Posted at 2:45 PM by Howard Bashman

“Jurist’s status amid harassment case raises questions”: Today in The San Antonio Express-News, columnist Gary Martin has an essay that begins, “A sordid sexual harassment case involving a Texas federal judge has prompted a congressional Republican hopeful to use his campaign office to seek impeachment proceedings against the accused wayward jurist.”

Posted at 2:34 PM by Howard Bashman

“Death in the Family: Booth Gardner, a former governor of Washington State who has Parkinson’s, is urgently lobbying for a doctor-assisted-suicide law; His son is among those fighting him every step of the way.” This cover story will appear in tomorrow’s edition of The New York Times Magazine.

Posted at 2:25 PM by Howard Bashman

“Musharraf’s emergency upends Pakistan’s courts”: McClatchy Newspapers provide a report that begins, “A month after President Gen. Pervez Musharraf declared a state of emergency in Pakistan, the country’s once-independent judiciary is in disarray and still under attack, making it unlikely that America’s closest ally in the war on terrorism will have a functioning democracy anytime soon. Police lines surround the principal courts, unfit judges are taking over the judicial apparatus and the enormous number of lawyers on hunger strikes has slowed the wheels of justice.”

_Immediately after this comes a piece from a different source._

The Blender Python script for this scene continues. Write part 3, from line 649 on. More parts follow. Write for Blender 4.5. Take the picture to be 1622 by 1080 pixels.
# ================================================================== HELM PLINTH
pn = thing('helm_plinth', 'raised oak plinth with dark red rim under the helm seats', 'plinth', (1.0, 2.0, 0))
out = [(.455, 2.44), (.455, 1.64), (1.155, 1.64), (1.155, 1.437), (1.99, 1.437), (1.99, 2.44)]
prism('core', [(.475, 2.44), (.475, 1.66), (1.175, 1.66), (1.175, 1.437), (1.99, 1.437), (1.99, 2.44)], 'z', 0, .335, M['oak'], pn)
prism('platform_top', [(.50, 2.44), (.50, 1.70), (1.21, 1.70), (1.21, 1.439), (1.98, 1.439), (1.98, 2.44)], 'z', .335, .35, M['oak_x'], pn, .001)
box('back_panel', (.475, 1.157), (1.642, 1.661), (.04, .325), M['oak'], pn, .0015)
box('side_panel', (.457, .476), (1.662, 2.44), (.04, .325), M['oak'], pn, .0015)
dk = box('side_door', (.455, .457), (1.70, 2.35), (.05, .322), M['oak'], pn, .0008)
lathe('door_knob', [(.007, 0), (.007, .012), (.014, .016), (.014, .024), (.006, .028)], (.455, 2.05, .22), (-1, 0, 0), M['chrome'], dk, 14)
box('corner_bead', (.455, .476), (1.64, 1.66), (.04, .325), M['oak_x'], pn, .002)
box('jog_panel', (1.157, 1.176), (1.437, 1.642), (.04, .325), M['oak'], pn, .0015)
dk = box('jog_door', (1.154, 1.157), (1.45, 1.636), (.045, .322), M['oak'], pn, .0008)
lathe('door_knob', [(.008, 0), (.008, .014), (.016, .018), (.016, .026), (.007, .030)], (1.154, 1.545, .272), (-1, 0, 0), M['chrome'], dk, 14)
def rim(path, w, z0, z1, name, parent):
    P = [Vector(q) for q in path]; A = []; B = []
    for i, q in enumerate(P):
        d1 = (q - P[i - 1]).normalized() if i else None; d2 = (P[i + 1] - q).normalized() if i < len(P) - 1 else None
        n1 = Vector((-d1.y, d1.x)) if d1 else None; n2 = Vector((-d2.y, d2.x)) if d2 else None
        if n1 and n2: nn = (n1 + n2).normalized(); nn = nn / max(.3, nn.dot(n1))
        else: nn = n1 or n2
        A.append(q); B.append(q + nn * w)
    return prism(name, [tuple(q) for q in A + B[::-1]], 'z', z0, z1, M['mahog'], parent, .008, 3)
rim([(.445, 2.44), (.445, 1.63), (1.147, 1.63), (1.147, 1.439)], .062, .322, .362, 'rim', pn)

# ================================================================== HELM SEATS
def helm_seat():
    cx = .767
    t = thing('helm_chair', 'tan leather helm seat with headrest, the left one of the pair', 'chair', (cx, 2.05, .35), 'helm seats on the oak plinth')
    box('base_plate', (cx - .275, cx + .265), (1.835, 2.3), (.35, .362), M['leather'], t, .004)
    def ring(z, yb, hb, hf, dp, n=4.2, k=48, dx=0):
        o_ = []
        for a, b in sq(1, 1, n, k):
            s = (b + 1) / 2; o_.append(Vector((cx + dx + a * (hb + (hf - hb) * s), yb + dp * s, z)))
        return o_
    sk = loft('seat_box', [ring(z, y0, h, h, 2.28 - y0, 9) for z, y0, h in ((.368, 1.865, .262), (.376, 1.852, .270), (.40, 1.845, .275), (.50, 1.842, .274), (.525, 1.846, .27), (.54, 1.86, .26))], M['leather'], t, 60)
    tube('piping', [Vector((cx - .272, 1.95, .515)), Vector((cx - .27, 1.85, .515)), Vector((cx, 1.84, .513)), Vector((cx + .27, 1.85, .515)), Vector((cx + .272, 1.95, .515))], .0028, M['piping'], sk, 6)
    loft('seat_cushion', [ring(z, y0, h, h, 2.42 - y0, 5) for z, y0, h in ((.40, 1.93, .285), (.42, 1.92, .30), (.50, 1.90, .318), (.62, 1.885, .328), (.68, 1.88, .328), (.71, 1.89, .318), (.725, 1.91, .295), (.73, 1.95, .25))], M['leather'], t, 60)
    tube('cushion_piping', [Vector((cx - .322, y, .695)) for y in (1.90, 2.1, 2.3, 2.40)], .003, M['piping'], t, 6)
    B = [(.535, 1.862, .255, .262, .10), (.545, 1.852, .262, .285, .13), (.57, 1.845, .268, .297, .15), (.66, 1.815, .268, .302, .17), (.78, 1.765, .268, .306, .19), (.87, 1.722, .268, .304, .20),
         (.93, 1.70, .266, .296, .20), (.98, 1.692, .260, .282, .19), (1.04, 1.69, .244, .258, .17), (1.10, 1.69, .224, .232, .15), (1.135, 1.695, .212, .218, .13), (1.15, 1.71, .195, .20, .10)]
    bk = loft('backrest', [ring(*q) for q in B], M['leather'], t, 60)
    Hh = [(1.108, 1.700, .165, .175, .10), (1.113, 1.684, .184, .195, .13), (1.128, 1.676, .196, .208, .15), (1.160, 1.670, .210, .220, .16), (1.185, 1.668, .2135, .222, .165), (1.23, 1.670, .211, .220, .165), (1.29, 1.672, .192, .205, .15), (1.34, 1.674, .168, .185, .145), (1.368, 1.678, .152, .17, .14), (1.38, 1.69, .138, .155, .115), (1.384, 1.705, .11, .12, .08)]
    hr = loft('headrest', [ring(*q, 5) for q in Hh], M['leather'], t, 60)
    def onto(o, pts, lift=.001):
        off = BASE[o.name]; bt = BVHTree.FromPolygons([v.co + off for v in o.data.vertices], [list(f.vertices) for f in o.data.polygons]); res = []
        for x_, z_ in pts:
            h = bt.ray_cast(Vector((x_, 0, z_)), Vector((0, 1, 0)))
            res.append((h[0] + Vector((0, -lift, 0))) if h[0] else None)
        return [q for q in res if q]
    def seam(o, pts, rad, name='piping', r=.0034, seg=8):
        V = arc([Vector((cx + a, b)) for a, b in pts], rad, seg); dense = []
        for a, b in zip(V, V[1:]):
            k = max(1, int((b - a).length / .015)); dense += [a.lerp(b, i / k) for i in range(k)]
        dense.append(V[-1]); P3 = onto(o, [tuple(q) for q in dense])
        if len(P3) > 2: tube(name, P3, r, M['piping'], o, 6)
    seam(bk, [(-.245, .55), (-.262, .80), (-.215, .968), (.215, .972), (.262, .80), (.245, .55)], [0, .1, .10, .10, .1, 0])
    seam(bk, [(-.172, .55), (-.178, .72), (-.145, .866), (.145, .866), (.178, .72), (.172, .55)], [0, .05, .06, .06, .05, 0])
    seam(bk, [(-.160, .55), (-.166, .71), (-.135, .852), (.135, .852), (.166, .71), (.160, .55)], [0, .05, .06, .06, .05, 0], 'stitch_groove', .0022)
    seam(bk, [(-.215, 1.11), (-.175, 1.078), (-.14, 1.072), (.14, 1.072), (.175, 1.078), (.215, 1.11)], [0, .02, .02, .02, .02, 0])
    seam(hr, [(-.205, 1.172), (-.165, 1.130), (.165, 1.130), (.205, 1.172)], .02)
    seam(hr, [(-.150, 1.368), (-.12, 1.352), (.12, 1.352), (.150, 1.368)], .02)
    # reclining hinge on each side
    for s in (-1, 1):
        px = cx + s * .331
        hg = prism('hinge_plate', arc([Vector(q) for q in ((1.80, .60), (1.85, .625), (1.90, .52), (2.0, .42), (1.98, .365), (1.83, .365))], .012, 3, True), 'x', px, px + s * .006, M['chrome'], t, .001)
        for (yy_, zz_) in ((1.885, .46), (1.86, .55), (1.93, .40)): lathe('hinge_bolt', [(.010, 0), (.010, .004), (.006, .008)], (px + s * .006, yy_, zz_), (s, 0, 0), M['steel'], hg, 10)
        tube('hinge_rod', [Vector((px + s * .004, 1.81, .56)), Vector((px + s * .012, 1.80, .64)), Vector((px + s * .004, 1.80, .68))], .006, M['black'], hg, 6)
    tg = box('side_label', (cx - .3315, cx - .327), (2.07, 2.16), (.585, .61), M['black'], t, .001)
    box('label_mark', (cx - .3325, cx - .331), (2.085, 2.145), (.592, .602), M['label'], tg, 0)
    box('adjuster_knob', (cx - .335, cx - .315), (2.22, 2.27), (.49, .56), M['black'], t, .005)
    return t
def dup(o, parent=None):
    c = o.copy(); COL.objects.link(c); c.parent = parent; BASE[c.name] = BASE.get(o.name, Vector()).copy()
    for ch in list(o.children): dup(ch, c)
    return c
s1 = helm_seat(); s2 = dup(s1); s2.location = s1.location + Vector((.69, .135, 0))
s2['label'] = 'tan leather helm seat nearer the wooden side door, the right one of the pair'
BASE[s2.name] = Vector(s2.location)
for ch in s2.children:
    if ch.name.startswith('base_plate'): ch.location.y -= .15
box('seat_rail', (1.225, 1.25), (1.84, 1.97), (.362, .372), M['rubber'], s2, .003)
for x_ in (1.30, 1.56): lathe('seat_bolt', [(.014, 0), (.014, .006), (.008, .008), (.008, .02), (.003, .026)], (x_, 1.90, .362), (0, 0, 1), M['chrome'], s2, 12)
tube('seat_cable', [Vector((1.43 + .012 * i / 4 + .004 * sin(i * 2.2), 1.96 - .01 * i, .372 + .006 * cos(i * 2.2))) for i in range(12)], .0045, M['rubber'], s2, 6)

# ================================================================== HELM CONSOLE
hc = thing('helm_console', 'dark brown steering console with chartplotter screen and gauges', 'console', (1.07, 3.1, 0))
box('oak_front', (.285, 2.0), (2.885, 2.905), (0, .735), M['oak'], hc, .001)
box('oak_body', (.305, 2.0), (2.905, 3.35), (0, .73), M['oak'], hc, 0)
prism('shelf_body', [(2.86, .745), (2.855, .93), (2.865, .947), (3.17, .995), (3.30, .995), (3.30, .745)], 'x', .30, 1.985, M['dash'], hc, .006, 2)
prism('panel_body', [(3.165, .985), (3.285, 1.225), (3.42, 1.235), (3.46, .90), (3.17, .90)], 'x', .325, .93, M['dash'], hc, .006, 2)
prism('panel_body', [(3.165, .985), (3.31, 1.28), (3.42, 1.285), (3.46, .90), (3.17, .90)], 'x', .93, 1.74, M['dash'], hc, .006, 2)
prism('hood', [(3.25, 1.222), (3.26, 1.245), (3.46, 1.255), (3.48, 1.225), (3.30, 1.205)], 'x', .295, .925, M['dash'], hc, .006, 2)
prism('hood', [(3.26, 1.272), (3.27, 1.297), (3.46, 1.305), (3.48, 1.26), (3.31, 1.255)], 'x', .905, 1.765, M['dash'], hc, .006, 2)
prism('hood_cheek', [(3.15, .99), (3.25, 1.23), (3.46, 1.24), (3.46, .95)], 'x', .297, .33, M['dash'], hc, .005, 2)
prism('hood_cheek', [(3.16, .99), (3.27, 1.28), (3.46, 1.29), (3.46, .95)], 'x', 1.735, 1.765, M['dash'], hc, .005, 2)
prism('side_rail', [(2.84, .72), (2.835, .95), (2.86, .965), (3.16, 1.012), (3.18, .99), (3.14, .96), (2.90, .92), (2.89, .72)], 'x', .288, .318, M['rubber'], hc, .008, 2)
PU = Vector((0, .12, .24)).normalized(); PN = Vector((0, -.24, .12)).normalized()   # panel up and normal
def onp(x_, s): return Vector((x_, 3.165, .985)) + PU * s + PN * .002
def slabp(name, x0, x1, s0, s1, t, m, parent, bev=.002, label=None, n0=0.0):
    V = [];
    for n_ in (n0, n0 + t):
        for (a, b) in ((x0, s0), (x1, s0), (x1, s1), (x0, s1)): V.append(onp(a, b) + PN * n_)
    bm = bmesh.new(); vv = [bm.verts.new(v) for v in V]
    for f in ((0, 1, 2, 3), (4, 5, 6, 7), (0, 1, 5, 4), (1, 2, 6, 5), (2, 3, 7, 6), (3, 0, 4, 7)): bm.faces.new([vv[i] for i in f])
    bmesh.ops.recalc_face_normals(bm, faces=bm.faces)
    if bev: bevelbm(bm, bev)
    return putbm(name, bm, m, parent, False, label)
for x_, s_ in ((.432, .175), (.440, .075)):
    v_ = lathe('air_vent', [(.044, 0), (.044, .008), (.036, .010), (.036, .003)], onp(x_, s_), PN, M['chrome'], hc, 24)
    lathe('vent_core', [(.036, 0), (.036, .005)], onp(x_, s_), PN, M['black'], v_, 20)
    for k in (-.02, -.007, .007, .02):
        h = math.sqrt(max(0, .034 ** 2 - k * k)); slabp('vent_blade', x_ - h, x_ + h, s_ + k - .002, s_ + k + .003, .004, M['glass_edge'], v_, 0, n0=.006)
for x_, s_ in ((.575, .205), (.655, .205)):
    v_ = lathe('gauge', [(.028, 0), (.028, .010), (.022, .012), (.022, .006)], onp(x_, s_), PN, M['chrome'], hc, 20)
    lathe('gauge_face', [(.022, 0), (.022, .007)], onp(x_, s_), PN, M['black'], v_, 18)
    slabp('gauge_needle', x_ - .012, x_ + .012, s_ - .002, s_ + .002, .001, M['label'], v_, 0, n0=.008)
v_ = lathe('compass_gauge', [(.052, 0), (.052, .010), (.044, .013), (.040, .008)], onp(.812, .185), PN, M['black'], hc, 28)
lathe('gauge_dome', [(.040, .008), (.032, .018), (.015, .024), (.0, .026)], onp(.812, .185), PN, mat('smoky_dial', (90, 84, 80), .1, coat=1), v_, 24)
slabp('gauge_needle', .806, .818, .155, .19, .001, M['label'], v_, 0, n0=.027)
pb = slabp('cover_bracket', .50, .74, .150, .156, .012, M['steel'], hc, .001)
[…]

Posted at 2:22 PM by Howard Bashman

“Witness Names to Be Withheld From Detainee”: The New York Times today contains a front page article that begins, “Defense lawyers preparing for the war crimes trial of a 21-year-old Guantanamo detainee have been ordered by a military judge not to tell their client — or anyone else — the identity of witnesses against him, newly released documents show.”

Posted at 2:20 PM by Howard Bashman

“U.S. judge tosses out case over immunity; He blasted the prosecutors, who reneged on amnesty for the firm”: The Philadelphia Inquirer today contains an article that begins, “A federal judge in Philadelphia dismissed a major antitrust indictment against a Luxemburg shipping company and two executives yesterday, chastising U.S. prosecutors who granted the company immunity, then later indicted the company.”

My most recent earlier coverage appears here and here.